Dans les négociations de contrat, qu’est-ce qui a été prévu en termes d’évènements climatiques ?

On a intégré des houles centennales. On a tenu compte, malheureusement, du réchauffement climatique et de la hausse du niveau de la mer, à l’horizon 2100. On a tenu compte de séismes, avec des périodes de retour assez grandes.

Quand vous dites « on a tenu compte », c’est-à-dire ?

Dans la conception des ouvrages. La stabilité des ouvrages. On a tenu compte de séismes qui pouvaient apparaître tous les 500 ans, dans nos calculs. On a intégré tout ça dans la conception et dans la réalisation de l’extension en mer.

1) Les deux sont ou ont été associés au laboratoire Ecoseas de l’université Nice Côte d’Azur. Ce laboratoire a tenu à nous préciser que Jean De Vaugelas est aujourd’hui à la retraite et n’a « aucun rattachement formel au labo ». Jean-Michel Cottalorda est lui « rattaché officiellement au labo en tant qu’ingenieur de recherche de l’Université de Nice ». Mais travaille sur le chantier « sans aucune relation avec le labo et notre établissement académique », nous a précisé Paolo Guidetti, le directeur du laboratoire.
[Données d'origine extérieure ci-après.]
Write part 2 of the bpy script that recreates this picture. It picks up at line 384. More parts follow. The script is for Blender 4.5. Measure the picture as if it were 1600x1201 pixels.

Dans un premier temps, Ecoseas avait refusé de répondre à nos questions pour ce dossier car « il avait été décidé par la direction de l’unité que le laboratoire ECOSEAS n’interviendrait pas, sous quelle que forme que ce soit, dans le cadre des études menées ou financées concernant le chantier de l’extension en mer à Monaco », nous ont-ils indiqué. L’un des professeurs émérites du laboratoire, Alexandre Meinesz, avait par ailleurs vertement critiqué le chantier.